The effect of HVDC lines in power-grids via Kuramoto modelling
Kristóf Benedek, Géza Ódor
TL;DR
Using the EU2016 European HV grid as a testbed, the authors study synchronization and cascade dynamics under adaptive second-order Kuramoto dynamics with inertia. They augment the AC grid model by incorporating HVDC links through frequency-difference-based activation functions, comparing adaptive and static schemes. The work links observed synchronization and cascade behavior to finite-size scaling on graphs with spectral dimension $d_s<4$ and discusses Braess-like paradoxes when altering net transmission. The findings show that adaptive HVDC can improve steady-state synchronization at the cost of longer relaxation times, and that HVDC segmentation can reduce cascade sizes for certain activation choices, offering guidance for grid design under high-renewable conditions.
Abstract
We present a numerical study on the synchronization and cascade failure behaviour by solving the adaptive second-order Kuramoto model on a large high voltage (HV) European power-grid.
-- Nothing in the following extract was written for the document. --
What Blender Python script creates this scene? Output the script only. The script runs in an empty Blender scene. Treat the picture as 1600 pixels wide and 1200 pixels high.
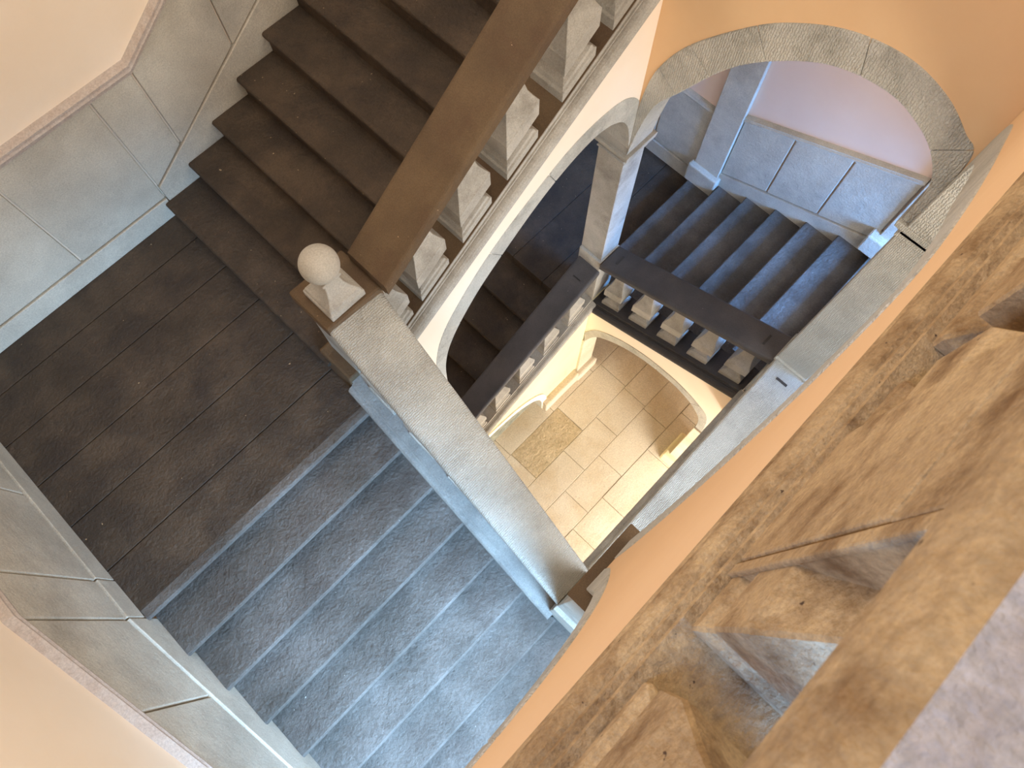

This non-perturbative analysis takes into account non-linear effects, which occur even when phase differences are large, when the system is away from the steady state, and even during a blackout cascade. Our dynamical simulations show that improvements in the phase synchronziation stabilization as well as the in the cascade sizes can be related to the finite size scaling behaviour of the second order Kuramoto on graphs with $d_s<4$ spectral dimensions. On the other hand drawbacks in the frequency spread and Braess effects also occur by varying the total transmitted power at large and small global couplings, presumably when the fluctuations are small, causing a freezing in the dynamics. We compare simulations of the fully AC model with those of static or adaptive High Voltage Direct Current (HVDC) line replacements. The adaptive (local frequency difference-based) HVDC lines are more efficient in the steady state, at the expense of very long relaxation times.